BEI.UN (TSX), $38.57 down $3.66 or 8.7% over week

BUFFALO WILD WINGS (STAR)

It isn't just the wings that are blazing hot at Buffalo Wild Wings – so is the stock price. Even as the casual dining and sports bar chain has posted lower same-store sales for seven of the last eight quarters, the company reportedly received a takeover bid of $2.3-billion (U.S.) – or more than $150 a share – from private-equity firm Roark Capital Group, which owns Arby's and Carl's Jr. Let's hope the lawyers and investment bankers wipe all the grease and wing sauce off their hands before they sign the takeover documents, or it's going to be a big mess.
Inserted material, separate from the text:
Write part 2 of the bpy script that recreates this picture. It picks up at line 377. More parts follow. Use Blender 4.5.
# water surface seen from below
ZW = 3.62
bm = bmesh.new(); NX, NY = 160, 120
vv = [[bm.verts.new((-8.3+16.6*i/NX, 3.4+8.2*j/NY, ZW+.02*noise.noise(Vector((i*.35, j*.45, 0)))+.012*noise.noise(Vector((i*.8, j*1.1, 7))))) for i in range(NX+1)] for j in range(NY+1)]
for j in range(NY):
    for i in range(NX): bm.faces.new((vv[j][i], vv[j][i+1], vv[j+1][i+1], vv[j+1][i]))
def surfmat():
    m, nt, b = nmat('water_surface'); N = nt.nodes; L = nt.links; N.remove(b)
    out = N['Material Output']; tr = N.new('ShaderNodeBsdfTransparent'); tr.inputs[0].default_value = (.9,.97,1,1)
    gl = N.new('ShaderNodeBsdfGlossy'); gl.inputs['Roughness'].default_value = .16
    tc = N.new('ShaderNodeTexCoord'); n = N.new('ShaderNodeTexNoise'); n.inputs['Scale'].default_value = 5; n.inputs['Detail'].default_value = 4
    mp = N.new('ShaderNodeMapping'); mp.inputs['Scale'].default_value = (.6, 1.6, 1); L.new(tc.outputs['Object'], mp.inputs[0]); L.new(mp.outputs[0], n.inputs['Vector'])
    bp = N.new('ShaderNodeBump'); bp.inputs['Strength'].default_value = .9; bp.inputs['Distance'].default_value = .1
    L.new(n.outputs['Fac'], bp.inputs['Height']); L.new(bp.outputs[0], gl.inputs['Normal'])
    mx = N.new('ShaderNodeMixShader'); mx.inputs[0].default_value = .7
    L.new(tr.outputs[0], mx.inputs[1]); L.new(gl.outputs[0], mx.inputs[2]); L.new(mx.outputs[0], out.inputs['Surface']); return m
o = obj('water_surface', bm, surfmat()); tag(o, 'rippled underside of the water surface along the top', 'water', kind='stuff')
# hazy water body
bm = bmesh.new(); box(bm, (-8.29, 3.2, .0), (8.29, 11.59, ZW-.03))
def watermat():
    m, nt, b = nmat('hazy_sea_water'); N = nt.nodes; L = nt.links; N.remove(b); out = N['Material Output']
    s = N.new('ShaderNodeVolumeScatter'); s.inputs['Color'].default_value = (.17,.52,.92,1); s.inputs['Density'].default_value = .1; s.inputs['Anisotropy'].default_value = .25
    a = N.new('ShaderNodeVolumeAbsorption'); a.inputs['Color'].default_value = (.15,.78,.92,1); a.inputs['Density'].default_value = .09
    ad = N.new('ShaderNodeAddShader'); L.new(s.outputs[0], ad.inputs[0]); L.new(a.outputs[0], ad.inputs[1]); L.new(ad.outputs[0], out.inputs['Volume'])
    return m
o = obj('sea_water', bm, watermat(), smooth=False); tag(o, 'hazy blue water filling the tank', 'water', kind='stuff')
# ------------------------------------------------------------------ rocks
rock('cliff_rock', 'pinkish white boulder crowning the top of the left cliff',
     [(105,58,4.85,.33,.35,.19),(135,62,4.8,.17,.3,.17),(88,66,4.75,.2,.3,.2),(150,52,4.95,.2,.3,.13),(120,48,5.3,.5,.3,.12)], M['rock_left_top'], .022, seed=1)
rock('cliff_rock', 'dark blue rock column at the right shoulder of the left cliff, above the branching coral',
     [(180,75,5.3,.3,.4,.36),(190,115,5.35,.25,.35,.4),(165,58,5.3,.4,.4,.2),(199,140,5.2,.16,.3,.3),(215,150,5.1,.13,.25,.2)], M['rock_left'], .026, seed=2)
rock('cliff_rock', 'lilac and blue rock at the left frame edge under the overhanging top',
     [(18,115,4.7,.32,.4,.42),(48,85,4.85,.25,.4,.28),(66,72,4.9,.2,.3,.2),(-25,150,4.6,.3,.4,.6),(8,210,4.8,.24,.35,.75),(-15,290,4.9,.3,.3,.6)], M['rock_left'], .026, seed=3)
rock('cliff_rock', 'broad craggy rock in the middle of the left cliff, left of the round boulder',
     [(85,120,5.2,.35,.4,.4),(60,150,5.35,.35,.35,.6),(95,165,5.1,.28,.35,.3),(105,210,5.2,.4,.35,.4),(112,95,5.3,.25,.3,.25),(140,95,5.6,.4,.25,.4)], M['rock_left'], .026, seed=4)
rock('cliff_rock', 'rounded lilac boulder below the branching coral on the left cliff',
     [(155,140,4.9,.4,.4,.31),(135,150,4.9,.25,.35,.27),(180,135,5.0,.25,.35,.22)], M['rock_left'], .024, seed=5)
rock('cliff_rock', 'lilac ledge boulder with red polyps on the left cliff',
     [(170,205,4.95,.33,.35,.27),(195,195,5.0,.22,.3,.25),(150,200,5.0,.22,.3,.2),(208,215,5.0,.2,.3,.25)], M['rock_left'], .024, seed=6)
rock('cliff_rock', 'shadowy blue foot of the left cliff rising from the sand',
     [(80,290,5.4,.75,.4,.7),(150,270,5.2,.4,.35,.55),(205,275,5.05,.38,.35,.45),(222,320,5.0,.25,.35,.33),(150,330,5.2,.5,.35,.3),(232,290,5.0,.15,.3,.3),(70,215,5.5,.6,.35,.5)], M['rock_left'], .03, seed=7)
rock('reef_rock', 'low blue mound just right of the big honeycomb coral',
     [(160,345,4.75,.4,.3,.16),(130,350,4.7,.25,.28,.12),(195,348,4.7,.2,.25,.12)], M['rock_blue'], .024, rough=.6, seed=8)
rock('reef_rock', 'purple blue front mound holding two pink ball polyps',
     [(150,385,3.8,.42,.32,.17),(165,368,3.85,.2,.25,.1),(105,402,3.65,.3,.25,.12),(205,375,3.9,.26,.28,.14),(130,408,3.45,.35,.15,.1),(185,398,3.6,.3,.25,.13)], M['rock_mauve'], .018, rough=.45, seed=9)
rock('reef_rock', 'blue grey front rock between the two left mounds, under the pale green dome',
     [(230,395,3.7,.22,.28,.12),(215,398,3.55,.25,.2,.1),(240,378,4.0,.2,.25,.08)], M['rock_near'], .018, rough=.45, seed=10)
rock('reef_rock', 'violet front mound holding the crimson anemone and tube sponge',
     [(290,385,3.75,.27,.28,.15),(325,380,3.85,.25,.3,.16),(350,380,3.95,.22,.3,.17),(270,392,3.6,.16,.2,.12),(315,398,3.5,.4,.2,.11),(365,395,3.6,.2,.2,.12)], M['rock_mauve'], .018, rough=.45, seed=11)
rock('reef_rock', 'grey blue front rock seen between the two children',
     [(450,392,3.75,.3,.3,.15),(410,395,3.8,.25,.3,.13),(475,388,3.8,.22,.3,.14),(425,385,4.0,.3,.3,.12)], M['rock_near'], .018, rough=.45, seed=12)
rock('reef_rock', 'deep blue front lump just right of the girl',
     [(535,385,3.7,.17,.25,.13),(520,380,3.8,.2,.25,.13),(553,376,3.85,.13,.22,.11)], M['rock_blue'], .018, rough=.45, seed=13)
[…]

BWLD (Nasdaq), $138.25 (U.S.) up $19.40 or 16.3% over week

WAL-MART STORES (STAR)

Bricks-and-mortar stores are dead, right? Um, not so fast. Wal-Mart's stock surged to a record high after the world's biggest retailer reported a quarterly revenue of $123.18-billion (U.S.), topping Wall Street's forecast of $121.05-billion, as sales at U.S. stores open for at least a year rose 2.7 per cent – the biggest increase since the first quarter of 2009. With Wal-Mart's online sales also revving up and the company raising its full-year earnings forecast, this traditional retailer appears to have plenty of life left.